- The Washington Times - Thursday, December 23, 1999

How many American voters or leaders could quickly name a favorite philosopher or thinker who was a strong influence on their lives? When George W. named "Christ," his answer was instant controversy.

Reader, who would you have said?

What's fascinating about the question is that it's so meaningless in a sound-bite age. No matter which philosopher anyone names, it's all but impossible to make a convincing argument for it in a short period of time in a television "debate." A philosopher, by his nature, engages in extended arguments, dependent on logic and belief.

George W.'s reply actually had the ring of authenticity for one basic reason: "Because," he said, "He changed my heart." If there is one thing we have learned about George W., it's that he underwent a religious conversion. He put aside self-destructive behavior, which included excessive boozing. For him, that required a major confrontation with God.

It's not fair to ask a candidate about influential philosophy and exclude his religious beliefs. The separation of church and state in the law does not require a politician or anyone else to mute his religious or philosophical beliefs.

Driving the controversy over George W.'s answer was the argument made eloquently by Allan Keyes that Christ was not political or even a philosopher. To Christians Christ is God, and therefore Truth. But when He threw the money lenders out of the temple, as the Bible recounts it, that was a profoundly political act. The Romans who crucified Him were engaging in politics, too. Politics, after all, is about strategies of power.

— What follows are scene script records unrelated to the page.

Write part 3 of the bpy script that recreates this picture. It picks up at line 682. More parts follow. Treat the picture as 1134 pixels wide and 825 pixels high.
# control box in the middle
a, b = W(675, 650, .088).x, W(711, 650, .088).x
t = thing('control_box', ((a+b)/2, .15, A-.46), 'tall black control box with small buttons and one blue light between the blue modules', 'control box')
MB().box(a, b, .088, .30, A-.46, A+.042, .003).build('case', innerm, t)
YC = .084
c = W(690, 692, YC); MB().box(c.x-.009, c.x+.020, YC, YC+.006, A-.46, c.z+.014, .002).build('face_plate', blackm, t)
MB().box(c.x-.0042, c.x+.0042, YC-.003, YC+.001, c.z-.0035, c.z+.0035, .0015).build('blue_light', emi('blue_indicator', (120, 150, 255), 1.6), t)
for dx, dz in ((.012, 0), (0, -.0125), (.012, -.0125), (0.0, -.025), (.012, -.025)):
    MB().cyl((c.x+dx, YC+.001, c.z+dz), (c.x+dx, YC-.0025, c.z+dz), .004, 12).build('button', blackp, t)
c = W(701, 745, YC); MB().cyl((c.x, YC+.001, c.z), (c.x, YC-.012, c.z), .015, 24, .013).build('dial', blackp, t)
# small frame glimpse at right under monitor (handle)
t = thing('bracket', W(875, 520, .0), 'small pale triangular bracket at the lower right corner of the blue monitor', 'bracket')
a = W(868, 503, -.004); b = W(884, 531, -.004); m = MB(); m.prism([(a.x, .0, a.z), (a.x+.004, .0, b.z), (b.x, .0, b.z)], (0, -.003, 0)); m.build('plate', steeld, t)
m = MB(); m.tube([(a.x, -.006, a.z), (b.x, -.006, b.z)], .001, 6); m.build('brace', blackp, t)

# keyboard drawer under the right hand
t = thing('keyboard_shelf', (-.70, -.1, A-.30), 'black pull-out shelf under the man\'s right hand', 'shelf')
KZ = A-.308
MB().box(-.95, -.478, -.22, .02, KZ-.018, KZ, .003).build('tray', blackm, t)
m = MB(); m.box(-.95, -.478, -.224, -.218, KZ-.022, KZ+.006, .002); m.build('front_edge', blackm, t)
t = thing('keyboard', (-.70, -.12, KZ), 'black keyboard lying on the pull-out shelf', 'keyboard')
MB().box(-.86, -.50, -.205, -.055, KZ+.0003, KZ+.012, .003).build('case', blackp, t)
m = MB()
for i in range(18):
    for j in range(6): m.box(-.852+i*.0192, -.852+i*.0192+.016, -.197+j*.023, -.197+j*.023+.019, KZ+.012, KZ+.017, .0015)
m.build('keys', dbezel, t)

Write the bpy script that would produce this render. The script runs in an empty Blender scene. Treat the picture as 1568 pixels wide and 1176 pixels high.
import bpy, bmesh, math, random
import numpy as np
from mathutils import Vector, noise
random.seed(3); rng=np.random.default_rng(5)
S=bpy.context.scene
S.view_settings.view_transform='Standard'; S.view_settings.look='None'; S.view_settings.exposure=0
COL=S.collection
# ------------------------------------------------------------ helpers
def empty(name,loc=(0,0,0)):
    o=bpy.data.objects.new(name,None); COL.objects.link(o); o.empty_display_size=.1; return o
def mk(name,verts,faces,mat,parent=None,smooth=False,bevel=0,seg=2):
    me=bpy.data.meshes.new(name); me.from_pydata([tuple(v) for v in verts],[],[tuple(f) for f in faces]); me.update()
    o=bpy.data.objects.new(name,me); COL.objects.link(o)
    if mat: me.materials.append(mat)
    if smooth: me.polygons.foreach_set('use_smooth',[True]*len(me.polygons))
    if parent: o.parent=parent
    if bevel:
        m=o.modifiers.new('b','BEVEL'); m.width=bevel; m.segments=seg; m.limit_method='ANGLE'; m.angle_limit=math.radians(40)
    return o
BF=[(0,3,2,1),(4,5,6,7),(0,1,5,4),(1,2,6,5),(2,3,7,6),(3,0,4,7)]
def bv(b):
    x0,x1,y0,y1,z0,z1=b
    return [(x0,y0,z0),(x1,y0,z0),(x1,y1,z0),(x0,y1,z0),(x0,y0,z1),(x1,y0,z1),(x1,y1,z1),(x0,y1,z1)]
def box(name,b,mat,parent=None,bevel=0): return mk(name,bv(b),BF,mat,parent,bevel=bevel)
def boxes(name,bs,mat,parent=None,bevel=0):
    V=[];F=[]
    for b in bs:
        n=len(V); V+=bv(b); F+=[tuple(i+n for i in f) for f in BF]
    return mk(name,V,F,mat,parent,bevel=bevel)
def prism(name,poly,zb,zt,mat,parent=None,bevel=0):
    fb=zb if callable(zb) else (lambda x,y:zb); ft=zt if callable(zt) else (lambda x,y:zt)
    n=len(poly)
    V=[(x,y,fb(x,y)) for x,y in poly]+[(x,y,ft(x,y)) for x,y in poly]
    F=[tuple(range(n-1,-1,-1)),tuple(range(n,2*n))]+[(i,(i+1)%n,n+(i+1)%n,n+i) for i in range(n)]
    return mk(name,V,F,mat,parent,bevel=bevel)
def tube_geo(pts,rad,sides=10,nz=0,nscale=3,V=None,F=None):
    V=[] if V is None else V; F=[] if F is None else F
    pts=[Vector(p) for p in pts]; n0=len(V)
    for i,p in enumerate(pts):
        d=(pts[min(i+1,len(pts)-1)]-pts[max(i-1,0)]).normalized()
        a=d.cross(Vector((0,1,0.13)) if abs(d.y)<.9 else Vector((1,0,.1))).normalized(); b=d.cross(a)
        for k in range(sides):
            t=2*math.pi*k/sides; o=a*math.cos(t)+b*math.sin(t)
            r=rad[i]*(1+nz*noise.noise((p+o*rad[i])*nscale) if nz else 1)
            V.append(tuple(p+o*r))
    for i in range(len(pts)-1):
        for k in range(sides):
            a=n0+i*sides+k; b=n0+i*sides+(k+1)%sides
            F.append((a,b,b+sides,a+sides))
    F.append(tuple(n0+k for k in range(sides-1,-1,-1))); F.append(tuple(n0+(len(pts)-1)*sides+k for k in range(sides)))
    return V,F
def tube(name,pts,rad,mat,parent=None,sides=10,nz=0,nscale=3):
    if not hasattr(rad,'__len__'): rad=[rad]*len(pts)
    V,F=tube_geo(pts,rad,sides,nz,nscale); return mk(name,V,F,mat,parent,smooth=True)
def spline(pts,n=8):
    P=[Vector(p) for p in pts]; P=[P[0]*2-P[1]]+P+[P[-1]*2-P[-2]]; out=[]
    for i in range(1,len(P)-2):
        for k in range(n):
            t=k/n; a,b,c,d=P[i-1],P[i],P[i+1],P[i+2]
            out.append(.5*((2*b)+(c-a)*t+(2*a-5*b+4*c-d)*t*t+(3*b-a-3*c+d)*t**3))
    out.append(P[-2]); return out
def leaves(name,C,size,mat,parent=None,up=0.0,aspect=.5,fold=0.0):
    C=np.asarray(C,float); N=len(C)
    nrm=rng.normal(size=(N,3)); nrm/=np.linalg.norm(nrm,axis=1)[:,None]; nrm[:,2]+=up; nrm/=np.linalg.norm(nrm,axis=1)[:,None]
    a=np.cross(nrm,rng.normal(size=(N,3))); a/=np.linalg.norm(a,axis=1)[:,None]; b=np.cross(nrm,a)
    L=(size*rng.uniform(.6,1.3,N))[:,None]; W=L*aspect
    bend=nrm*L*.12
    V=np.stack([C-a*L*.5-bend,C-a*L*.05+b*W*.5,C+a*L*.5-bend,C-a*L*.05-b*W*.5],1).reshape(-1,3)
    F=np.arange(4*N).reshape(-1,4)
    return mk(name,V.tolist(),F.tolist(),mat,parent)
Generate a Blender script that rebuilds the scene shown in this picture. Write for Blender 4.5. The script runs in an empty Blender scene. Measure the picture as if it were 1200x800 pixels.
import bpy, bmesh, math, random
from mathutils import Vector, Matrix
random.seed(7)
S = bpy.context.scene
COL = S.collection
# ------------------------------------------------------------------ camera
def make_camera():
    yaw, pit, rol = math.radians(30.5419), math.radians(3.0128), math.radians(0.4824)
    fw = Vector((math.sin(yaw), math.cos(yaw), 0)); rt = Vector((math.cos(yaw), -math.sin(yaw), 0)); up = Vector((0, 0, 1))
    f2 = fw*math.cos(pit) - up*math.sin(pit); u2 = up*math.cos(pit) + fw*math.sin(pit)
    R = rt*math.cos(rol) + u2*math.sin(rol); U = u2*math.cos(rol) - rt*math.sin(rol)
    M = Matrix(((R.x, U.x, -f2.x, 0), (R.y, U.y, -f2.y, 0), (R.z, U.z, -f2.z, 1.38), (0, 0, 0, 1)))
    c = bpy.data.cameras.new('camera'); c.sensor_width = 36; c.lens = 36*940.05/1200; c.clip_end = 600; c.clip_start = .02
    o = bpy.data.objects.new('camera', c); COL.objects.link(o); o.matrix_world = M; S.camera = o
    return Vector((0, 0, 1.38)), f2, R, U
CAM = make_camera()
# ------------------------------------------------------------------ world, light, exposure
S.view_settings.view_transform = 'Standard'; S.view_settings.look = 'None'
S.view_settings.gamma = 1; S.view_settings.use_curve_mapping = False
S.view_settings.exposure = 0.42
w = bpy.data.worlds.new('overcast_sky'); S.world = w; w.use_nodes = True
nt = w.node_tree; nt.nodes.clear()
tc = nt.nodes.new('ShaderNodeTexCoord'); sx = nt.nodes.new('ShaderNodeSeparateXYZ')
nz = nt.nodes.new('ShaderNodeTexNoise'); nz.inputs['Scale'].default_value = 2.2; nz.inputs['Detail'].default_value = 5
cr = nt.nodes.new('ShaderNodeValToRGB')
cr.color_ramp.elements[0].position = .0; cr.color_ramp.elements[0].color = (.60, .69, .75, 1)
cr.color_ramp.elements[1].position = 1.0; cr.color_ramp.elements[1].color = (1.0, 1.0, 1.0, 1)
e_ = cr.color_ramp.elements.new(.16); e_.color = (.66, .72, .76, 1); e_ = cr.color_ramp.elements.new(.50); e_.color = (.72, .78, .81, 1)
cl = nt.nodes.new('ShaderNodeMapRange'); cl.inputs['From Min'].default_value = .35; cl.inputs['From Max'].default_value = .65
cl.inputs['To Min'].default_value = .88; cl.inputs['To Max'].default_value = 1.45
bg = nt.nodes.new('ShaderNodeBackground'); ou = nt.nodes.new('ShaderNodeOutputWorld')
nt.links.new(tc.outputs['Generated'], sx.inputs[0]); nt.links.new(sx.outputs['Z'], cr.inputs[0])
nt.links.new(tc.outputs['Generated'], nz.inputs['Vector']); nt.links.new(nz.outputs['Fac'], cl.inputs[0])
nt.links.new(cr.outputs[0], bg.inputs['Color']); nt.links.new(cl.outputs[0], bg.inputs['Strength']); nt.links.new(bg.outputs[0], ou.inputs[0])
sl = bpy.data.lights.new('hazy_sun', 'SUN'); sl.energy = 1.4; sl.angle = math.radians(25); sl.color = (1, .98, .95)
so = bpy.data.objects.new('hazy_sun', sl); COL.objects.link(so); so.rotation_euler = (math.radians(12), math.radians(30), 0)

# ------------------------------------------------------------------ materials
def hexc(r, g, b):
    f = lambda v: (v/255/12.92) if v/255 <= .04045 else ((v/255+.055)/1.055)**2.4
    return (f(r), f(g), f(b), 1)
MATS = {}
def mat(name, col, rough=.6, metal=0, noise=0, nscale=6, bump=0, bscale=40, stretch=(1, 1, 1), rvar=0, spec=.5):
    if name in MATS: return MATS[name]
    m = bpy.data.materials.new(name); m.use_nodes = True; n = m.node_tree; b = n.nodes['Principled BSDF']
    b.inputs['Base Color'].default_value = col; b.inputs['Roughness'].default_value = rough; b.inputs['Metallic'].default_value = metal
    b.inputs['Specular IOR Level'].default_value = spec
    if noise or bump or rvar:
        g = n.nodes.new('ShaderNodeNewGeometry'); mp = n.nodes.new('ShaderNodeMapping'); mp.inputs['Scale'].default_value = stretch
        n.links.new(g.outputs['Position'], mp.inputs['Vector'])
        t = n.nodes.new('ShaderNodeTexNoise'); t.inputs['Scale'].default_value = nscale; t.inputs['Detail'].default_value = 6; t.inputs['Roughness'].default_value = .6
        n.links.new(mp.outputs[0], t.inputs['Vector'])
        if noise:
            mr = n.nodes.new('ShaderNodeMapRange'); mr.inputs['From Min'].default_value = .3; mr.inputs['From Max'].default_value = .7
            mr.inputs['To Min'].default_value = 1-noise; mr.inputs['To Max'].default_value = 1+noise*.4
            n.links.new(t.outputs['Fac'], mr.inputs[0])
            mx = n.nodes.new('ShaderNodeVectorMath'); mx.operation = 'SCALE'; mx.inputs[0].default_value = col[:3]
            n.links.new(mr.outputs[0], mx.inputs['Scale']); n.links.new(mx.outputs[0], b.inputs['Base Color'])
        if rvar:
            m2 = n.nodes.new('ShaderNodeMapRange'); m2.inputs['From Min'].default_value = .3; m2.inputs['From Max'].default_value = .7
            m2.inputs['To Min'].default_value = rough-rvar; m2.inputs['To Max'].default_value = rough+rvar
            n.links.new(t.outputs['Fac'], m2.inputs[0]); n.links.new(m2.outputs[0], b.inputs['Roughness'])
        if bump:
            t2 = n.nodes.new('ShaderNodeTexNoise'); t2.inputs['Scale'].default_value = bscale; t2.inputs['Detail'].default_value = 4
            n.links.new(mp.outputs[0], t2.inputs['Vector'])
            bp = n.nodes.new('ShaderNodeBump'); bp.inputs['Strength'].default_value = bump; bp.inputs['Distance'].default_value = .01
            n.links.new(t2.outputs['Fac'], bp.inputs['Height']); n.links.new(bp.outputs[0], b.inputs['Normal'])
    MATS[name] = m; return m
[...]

What's going on today in American politics is a provocative debate about the relationship of religion and politics in contemporary America. How candid should candidates be about their religion? That's up to each candidate and for the voter to judge accordingly.

One of the raps against George W. is that he's not "spontaneous." But there was nothing canned in his reply to the philosopher question. It's churlish to argue that it's wrong to express in public a faith if the expression is sincere. One man's faith hardly jeopardizes the traditions or the law of pluralism and religious freedom.

Mike McCurry, President Clinton's former press secretary, told an ABC-TV audience that he would rather hear George W. name Christ than, say, Tocqueville or Kierkegaard because the latter two are so "over-cited" that they have become clichs. I would settle for either of them as well. It was Tocqueville who noted that the moral underpinnings of Christianity (building on Judaism) were necessary for maintaining liberty in a democracy. He identified religion as the springboard for public virtue.

Kierkegaard would have been a more eccentric choice. He's considered the father of religious existentialism, and believed that "a leap of faith" was not enough to guide behavior; it was equally important to conduct one's life in harmony with the moral teachings of Christianity. He believed the modern age lacked moral commitment.

Maybe, in our debates about a candidate's religion, we should revive the debate about influential philosophers, too. Philosophy is not a popular course in high school or college these days, which is too bad, because the study of philosophy sharpens the mind for arguments to connect public policy to ethical issues.

Discussions of philosophy, like discussions of religion, challenge and enlarge the mind. They force us to probe deeply into political arguments and their impact on society. We have come through an extremely brutal century. The Enlightenment and the elevation of reason over faith, which once held such promise, did not soften or mellow man's inhumanity to man. This may be the great lesson of the century which dies next week.

The 20th century has been a time of decadence both spiritually and politically. But times of excess are frequently followed by cravings to restore a spiritual order, a rediscovery of the eternal verities. The revival of interest in religion and politics may be an expression of this yearning for renewal.

The philosophers we chose to follow are ultimately personal decisions. William James understood this when he wrote that "philosophy which is so important in each of us is not a technical matter; it is our more or less dumb sense of what life honestly and deeply means."

If George W. Bush has been influenced by Christ because Christ changed his heart and straightened out his behavior, how could any voters hold that against him?